Your opinions aren't facts. The government already makes benefits and pensions broadly livable (well just about, opinions vary as to what livable is). UBI won't be a great income, but what evidence do you have that UBI will be WORSE than they money they're already handing out.
I'm literally stating the obvious.
No you're sating opinions that you think are obvious facts but aren't actually facts.
You think that if you reduce people's ability to live on UBI alone, they're just going to say "Welp, time to go bankrupt and die"? Please do tell, how does reducing UBI not cause more people to seek work?
Same way it works with benefits, really. We as a society don't generally like people starving in the streets so we don't have a complete starvation level welfare state.
People who work will consider it a subsidy on those that don't,
People bleat endlessly about welfare queens too. I do understand that people are thick and inefficient and that may be enough to sink UBI. I work. I support having a welfare state. UBI also looks interesting to me.
and many would argue they'd be better off if their taxes were reduced and those lazy scrounging (etc) people who rely on UBI were forced to work or get higher paid jobs.
Many would, may wouldn't.

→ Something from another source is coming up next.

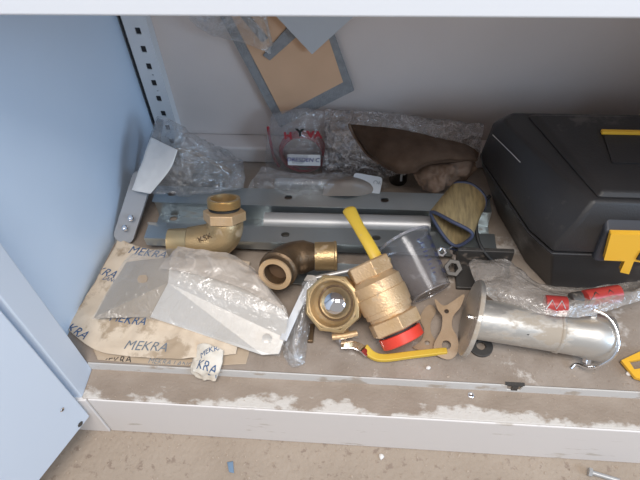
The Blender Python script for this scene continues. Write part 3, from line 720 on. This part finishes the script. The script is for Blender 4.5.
b = MB(); nb = sm+sd*.040; b.lathe([(.0062, 0), (.0062, .005), (.0030, .0055), (.0030, .008)], nb, sd, 6); b.build('lever_nut', M['chrome'], root)
def strip(pts, w, th, name, m, parent, up=(0, 0, 1), **k):
    "flat strap along a path"
    pts = smoothpath(pts, 6); b = MB(); u = V(up)
    ring = []
    for i, p in enumerate(pts):
        t = (pts[min(i+1, len(pts)-1)]-pts[max(i-1, 0)]).normalized(); s = t.cross(u).normalized(); n = s.cross(t)
        wi = w[0]+(w[1]-w[0])*i/(len(pts)-1) if isinstance(w, tuple) else w
        ring += [p+s*wi/2+n*th/2, p-s*wi/2+n*th/2, p-s*wi/2-n*th/2, p+s*wi/2-n*th/2]
    fs = [(0, 1, 2, 3), tuple(len(ring)-4+q for q in (3, 2, 1, 0))]
    for i in range(len(pts)-1): fs += [(4*i+q, 4*i+(q+1) % 4, 4*i+4+(q+1) % 4, 4*i+4+q) for q in range(4)]
    b.add(ring, fs); return b.build(name, m, parent, **k)
strip([W(341, 345, .020), W(352, 345, .020), W(361, 348, .018), W(368, 354, .013)], .0095, .003, 'lever_shank', M['chrome'], root, bevel=.0004)
strip([W(364, 347, .016), W(372, 355, .0105), W(384, 358, .009), W(410, 355, .009), W(436, 352, .009), W(447, 351, .009)], (.0095, .0068), .0055, 'lever_handle', M['yellow'], root, bevel=.0018, smooth=40, label='yellow plastic-coated lever')

# measuring cup
R0 = W(404, 241, .052); B0 = W(431, 292, .030); ca_ = (B0-R0).normalized(); Lc = (B0-R0).length
root = thing('measuring_cup', 'smoky clear plastic measuring cup with blue graduations lying on its side', 'cup', V((R0.x, R0.y, 0)))
b = MB(); b.lathe([(.0320, 0), (.0335, .0), (.0335, .0025), (.0318, .003), (.0245, Lc), (.0235, Lc+.001), (.0, Lc+.0005), (.0, Lc-.0008), (.0228, Lc-.001), (.0305, .003)], R0, ca_, 48, cap=False)
b.build('cup_wall', M['cup'], root, smooth=40)
b = MB(); b.lathe([(.0225, Lc), (.0247, Lc), (.0247, Lc+.0016), (.0225, Lc+.0016)], R0, ca_, 44, closed=True); b.lathe([(.0325, -.001), (.0345, -.001), (.0345, .002), (.0325, .002)], R0, ca_, 44, closed=True); b.build('rim', film('cup_rim_plastic', tint=(.9,.9,.92), opac=.25, rough=.15, white=(.6,.6,.63), bump=.05, crink=0, refl=.15), root, smooth=40)
cx_ = ca_.cross(V((0, 0, 1))).normalized(); cz = cx_.cross(ca_); cz = cz if cz.z > 0 else -cz
def cup_pt(t, a, lift=.0006):
    r = .0318+(.0245-.0318)*t+lift
    return R0+ca_*(Lc*t)+(cx_*math.sin(a)+cz*math.cos(a))*r
def cup_text(s, size, t, a, flip=1):
    me = textmesh(s, size, Matrix.Identity(4), 0)
    for v in me.vertices:
        x, y = v.co.x, v.co.y; v.co = cup_pt(t-y/Lc, a-x/.028)
    return me
marks = MB()
for k in range(9):
    t = .18+.075*k; w = .22 if k % 2 else .12
    marks.add([cup_pt(t, -.1), cup_pt(t, -.1-w), cup_pt(t+.016, -.1-w), cup_pt(t+.016, -.1)], [(0, 1, 2, 3)])
marks.build('graduations', mat('cup_blue_ink', (.05, .06, .14), .6), root)
mk = bpy.data.materials['cup_blue_ink']
ts = [cup_text(s, .0075, .2+.15*k, -.80) for k, s in enumerate(['500', '400', '300', '200', '100'])]
link('lettering', joinmesh(ts), mk, root)

# wood-grain sleeve
root = thing('wood_grain_sleeve', 'hollow wood-grain sleeve with dark blue rubber rim lying beside the toolbox', 'sleeve', W(455, 220, .03))
fr = [W(430, 211, .066), W(452, 221, .073), W(473, 233, .064), W(466, 243, .046), W(454, 246, .036), W(441, 233, .044)]
bk = [W(452, 184, .070), W(470, 183, .074), W(485, 196, .064), W(484, 210, .050), W(474, 214, .040), W(462, 200, .045)]
fr = smoothpath(fr, 5, True); bk = smoothpath(bk, 5, True)
b = MB(); n_ = len(fr); cf = sum(fr, V())/n_; cb = sum(bk, V())/n_; K = 6
def ringp(t, s): return [cc2.lerp(p.lerp(q, t), s) for p, q in zip(fr, bk) for cc2 in (cf.lerp(cb, t),)]
vs = []
for s, tt in ((1, range(K+1)), (.86, range(K, -1, -1))):
    for k in tt: vs += ringp(k/K, s)
nr = 2*(K+1)
fs = [(i*n_+k, i*n_+(k+1) % n_, ((i+1) % nr)*n_+(k+1) % n_, ((i+1) % nr)*n_+k) for i in range(nr) for k in range(n_)]
b.add(vs, fs); b.build('sleeve_wall', M['wood'], root, smooth=50)
b = MB(); b.tube([p for p in ringp(0, .95)], .0022, 8, closed=True); b.build('front_rim', M['navy'], root, smooth=60, label='dark blue rim')
b = MB(); b.tube([p for p in ringp(1, .95)], .0022, 8, closed=True); b.build('rear_rim', M['navy'], root, smooth=60)

# ================================================================== tool box
root = thing('tool_box', 'big black plastic toolbox with orange-yellow latches at the right', 'toolbox', (.69, .21, 0))
def ring(z, fl, l, bl, yb, xr, yf): # plan outline
    return [V((fl, yf, z)), V((xr-.03, yf, z)), V((xr, yf+.03, z)), V((xr, yb-.02, z)), V((xr-.02, yb, z)), V((bl+.03, yb, z)), V((bl+.006, yb-.012, z)), V((bl, yb-.03, z)), V((l, yf+.05, z)), V((l+.010, yf+.035, z))]
def ring(z, p, xr, yb):
    yf = p[0][1]
    return [V((p[0][0], yf, z)), V((xr-.03, yf, z)), V((xr, yf+.03, z)), V((xr, yb-.02, z)), V((xr-.02, yb, z))]+[V((a, c, z)) for a, c in reversed(p[1:])]
low = [(.545, .130), (.520, .170), (.511, .200), (.495, .250), (.494, .266), (.506, .282)]
seam = [(.522, .117), (.500, .147), (.480, .202), (.459, .257), (.458, .277), (.470, .294)]
edge = [(.540, .126), (.514, .165), (.494, .208), (.466, .264), (.466, .280), (.478, .292)]
topp = [(.553, .140), (.527, .178), (.503, .214), (.476, .262), (.477, .270), (.488, .281)]
def sc(p, d): return [(a+d, c+(d if c < .2 else 0)) for a, c in p]
def loft(secs, name, m, **k):
    b = MB(); n = len(secs[0]); vs = [p for s in secs for p in s]
    fs = [tuple(reversed(range(n))), tuple(range((len(secs)-1)*n, len(secs)*n))]
    for i in range(len(secs)-1): fs += [(i*n+q, i*n+(q+1) % n, (i+1)*n+(q+1) % n, (i+1)*n+q) for q in range(n)]
    b.add(vs, fs); return b.build(name, m, root, **k)
loft([ring(.0, low, .88, .282), ring(.076, sc(seam, .004), .90, .294), ring(.086, seam, .905, .294)], 'box_body', M['black'], bevel=.0025, smooth=35)
loft([ring(.0875, sc(seam, .001), .905, .294), ring(.100, sc(seam, .003), .903, .294), ring(.132, edge, .893, .292), ring(.150, topp, .88, .281)], 'lid', M['black'], bevel=.004, smooth=35, seg=3)
# raised lid centre with handle recess
b = MB(); z = .150
b.hexa([V((.556, .142, z)), V((.86, .142, z)), V((.86, .276, z)), V((.500, .276, z))], [V((.562, .149, z+.006)), V((.85, .149, z+.006)), V((.85, .270, z+.006)), V((.512, .270, z+.006))]); b.build('lid_panel', M['black'], root, bevel=.003, smooth=35)
b = MB(); b.box((.580, .190, z+.0059), (.80, .238, z+.0072)); b.build('handle_recess', M['black'], root)
pS = W(601, 132, .158); b = MB(); b.box((pS.x, pS.y-.003, .1562), (pS.x+.20, pS.y+.0025, .1605)); b.build('handle_stripe', M['amber'], root, bevel=.001, label='orange-yellow stripe')
b = MB(); b.tube(smoothpath([(.66, .212, .159), (.67, .212, .166), (.78, .212, .166), (.79, .212, .159)], 6), .007, 12, flat=.7); b.build('handle', M['black'], root, smooth=60)
# front catch panel
b = MB(); b.hexa([V((.566, .111, .082)), V((.72, .111, .082)), V((.72, .135, .082)), V((.566, .135, .082))], [V((.566, .116, .128)), V((.72, .116, .128)), V((.72, .146, .144)), V((.566, .146, .144))]); b.build('catch_housing', M['blackl'], root, bevel=.004, smooth=35)
def yp(px, py): p = WY(px, py, .110); return (p.x, p.z)
outer = [yp(610, 231), yp(655, 232), yp(655, 262), yp(633, 258), yp(628, 271), yp(619, 269), yp(624, 258), yp(603, 257)]
me = plate(outer, [], .006, Matrix(((1, 0, 0, 0), (0, 0, -1, .1085), (0, 1, 0, 0), (0, 0, 0, 1)))); link('latch', me, M['amber'], root, bevel=.0012, label='orange-yellow latch')
me = plate([yp(635, 255), yp(640, 247), yp(650, 247), yp(650, 258)], [], .002, Matrix(((1, 0, 0, 0), (0, 0, -1, .1045), (0, 1, 0, 0), (0, 0, 0, 1)))); link('latch_slot', me, M['dark'], root)
b = MB(); b.tube([V((.4650, .262, .1305)), V((.4825, .226, .134)), V((.4905, .212, .1335))], .0005, 5); b.build('scratch', M['greyplas'], root)
for x in (.66, .78):
    b = MB(); b.box((x, .288, .07), (x+.05, .303, .150)); b.build('hinge', M['blackl'], root, bevel=.003)

# cable
b = MB(); b.tube(smoothpath([W(490, 196, .05), W(482, 205, .05), W(477, 218, .05), W(477, 235, .042), W(483, 250, .035), (W(494, 262, .025)), W(505, 268, .015)], 6), .0022, 10)
tag(b.build('black_cable', M['rubber'], None, smooth=60), 'thin black cable curving down the left side of the toolbox', 'cable')

# ================================================================== flanged steel pipe
F0 = W(471, 318, .046); F1 = W(611, 339, .031); fa = (F1-F0).normalized(); Lf = (F1-F0).length
root = thing('flanged_steel_pipe', 'dull steel pipe stub with round end flange, lying at the front right', 'pipe', V(((F0.x+F1.x)/2, F0.y, 0)))
fdisc = V((fa.x, fa.y-.10, fa.z-.05)).normalized()
b = MB(); b.lathe([(.0, -.0022), (.0425, -.0022), (.0432, -.0012), (.0432, .0022), (.0425, .0030), (.0, .0030)], F0, fdisc, 56, cap=False); b.build('flange', M['steel'], root, smooth=40)
b = MB(); b.lathe([(.0, .002), (.0225, .002), (.0225, .012), (.0230, Lf*.5), (.0240, Lf*.78), (.0262, Lf*.84), (.0262, Lf*.93), (.0245, Lf*.985), (.020, Lf), (.0, Lf+.001)], F0, fa, 44, cap=False); b.build('pipe_barrel', M['steel'], root, smooth=40)
b = MB(); b.lathe([(.0232, 0), (.0245, .001), (.0245, .004), (.0232, .005)], F0+fa*Lf*.60, fa, 40, closed=True); b.build('weld_bead', M['steel'], root, smooth=60)
for px, py, z in ((593, 315, .056), (587, 360, .014)):
    p = W(px, py, z); q = F0+fa*((p-F0).dot(fa)); d = (p-q).normalized()
    b = MB(); b.lathe([(.0050, .022), (.0050, .030), (.0036, .032)], q, d, 6); b.build('set_screw', M['chrome'], root, bevel=.0004)
b = MB(); b.lathe([(.0014, 0), (.0014, .0006)], W(528, 334, .0535)+V((0, 0, 0)), V((0, -.5, .85)), 10); b.build('drilled_hole', M['dark'], root)
for px, py in ((470, 330), (480, 300)):
    pass
b = MB(); b.lathe([(.003, 0), (.003, .002), (.0015, .003)], F0-fdisc*.0022+V((0, -.002, .004)), -fdisc, 12); b.build('flange_rivet', M['chrome'], root)
wp = [W(594, 310, .064), W(607, 316, .064), W(616, 328, .060), W(619, 343, .053), W(614, 356, .044), W(603, 364, .033), W(590, 368, .018), W(577, 364, .006), W(571, 368, .003)]
b = MB(); b.tube(smoothpath(wp, 7), .0016, 10)
o = tag(b.build('wire_ring', M['chrome'], None, smooth=60), 'bright bent wire loop hooked round the end of the steel pipe', 'wire')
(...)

That's why we have elections.
I'm glad you accept that it's not a panacea and that some means-tested/situational benefits will still be required, because most promoters of UBI seem to refuse to accept that.
That sounds like a straw man. I don't think I've ever discussed UBI with someone that extreme.
the question here is what happens when inevitably, for the reasons I explained,
You explained the reasons and having read the reasons, I disagree. They apply equally to the existing benefits and yet that broadly has not happened.
and just noping me to death
I mean you're just asserting it will with arguments that don't hold up to scrutiny, so.....
Because there are no positive forces to keep UBI high.
Why do pensions exist? What positive forces keep the triple lock in the UK?
If there's something we've learned about humanity and the government and so on, it's that people prefer "low taxes" to safety nets,
That is also not true. Maybe in your country.
UBI Is unsustainable because there are more forces to keep it too low than to be high enough to be a viable replacement for benefits, which in turn means UBI means the end of the safety nets and protections against unemployment.
Those forces apply equally to existing safety nets. You haven't explained how they don't.